----- Recorded information -----

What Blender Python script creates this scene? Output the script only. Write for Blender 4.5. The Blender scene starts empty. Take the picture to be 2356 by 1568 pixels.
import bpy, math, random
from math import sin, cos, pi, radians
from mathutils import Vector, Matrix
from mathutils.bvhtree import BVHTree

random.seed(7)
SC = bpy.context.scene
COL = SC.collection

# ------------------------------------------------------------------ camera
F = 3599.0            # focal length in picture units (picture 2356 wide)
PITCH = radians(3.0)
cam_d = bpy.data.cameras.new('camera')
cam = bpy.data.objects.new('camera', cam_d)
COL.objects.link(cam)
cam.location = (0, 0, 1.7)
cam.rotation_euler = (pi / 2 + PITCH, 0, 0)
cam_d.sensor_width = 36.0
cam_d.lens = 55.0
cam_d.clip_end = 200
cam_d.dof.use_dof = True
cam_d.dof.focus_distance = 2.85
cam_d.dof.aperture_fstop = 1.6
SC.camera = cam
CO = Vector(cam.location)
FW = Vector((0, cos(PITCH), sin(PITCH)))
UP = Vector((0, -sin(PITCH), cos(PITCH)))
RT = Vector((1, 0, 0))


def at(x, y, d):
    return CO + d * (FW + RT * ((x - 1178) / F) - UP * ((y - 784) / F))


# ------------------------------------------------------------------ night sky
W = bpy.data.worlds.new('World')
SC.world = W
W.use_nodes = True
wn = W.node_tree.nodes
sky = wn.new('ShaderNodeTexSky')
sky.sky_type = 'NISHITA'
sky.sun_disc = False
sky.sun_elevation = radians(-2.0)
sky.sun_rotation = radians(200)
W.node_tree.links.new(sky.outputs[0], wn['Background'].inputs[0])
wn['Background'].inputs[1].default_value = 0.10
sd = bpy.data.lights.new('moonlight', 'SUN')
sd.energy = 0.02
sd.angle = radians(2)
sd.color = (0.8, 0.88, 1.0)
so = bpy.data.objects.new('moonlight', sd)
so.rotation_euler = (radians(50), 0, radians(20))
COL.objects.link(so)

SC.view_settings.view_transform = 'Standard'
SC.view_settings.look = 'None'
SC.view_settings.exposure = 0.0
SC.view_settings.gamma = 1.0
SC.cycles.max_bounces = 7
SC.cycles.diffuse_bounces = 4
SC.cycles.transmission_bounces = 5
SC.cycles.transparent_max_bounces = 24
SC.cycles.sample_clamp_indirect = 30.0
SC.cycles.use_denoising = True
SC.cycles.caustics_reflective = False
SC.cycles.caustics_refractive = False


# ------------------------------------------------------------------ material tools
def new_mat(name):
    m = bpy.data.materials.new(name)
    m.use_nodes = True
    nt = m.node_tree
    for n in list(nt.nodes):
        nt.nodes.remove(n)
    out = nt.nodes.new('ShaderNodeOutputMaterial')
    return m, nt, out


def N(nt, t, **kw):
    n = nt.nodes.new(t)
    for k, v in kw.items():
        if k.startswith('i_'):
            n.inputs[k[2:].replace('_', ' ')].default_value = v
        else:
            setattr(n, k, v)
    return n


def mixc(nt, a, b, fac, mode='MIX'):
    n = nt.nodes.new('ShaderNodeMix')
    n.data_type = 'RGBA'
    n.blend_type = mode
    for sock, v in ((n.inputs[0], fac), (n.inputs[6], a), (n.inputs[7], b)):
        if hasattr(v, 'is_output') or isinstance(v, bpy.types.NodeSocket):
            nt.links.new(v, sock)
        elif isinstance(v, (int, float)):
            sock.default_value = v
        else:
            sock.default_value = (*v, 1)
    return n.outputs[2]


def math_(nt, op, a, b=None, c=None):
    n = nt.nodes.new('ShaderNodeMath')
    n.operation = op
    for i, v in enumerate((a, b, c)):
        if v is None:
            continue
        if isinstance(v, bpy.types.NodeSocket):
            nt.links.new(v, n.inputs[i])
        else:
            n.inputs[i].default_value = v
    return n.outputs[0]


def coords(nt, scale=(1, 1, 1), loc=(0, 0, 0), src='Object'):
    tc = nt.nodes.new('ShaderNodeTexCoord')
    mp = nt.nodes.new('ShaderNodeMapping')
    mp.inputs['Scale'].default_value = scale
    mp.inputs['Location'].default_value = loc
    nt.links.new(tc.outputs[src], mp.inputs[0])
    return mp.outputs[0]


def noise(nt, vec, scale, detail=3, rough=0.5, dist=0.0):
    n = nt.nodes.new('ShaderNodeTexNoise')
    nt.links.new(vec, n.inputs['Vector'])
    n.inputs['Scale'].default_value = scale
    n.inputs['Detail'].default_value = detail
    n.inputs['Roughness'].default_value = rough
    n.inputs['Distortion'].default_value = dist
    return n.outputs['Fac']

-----

Up to and including the line with "from mathutils.bvhtree import BVHTree", repeat the data exactly, starting from its first line; nothing else belongs in the response.

■ Answer to the exercise ■
What Blender Python script creates this scene? Output the script only. Write for Blender 4.5. The Blender scene starts empty. Take the picture to be 2356 by 1568 pixels.
import bpy, math, random
from math import sin, cos, pi, radians
from mathutils import Vector, Matrix
from mathutils.bvhtree import BVHTree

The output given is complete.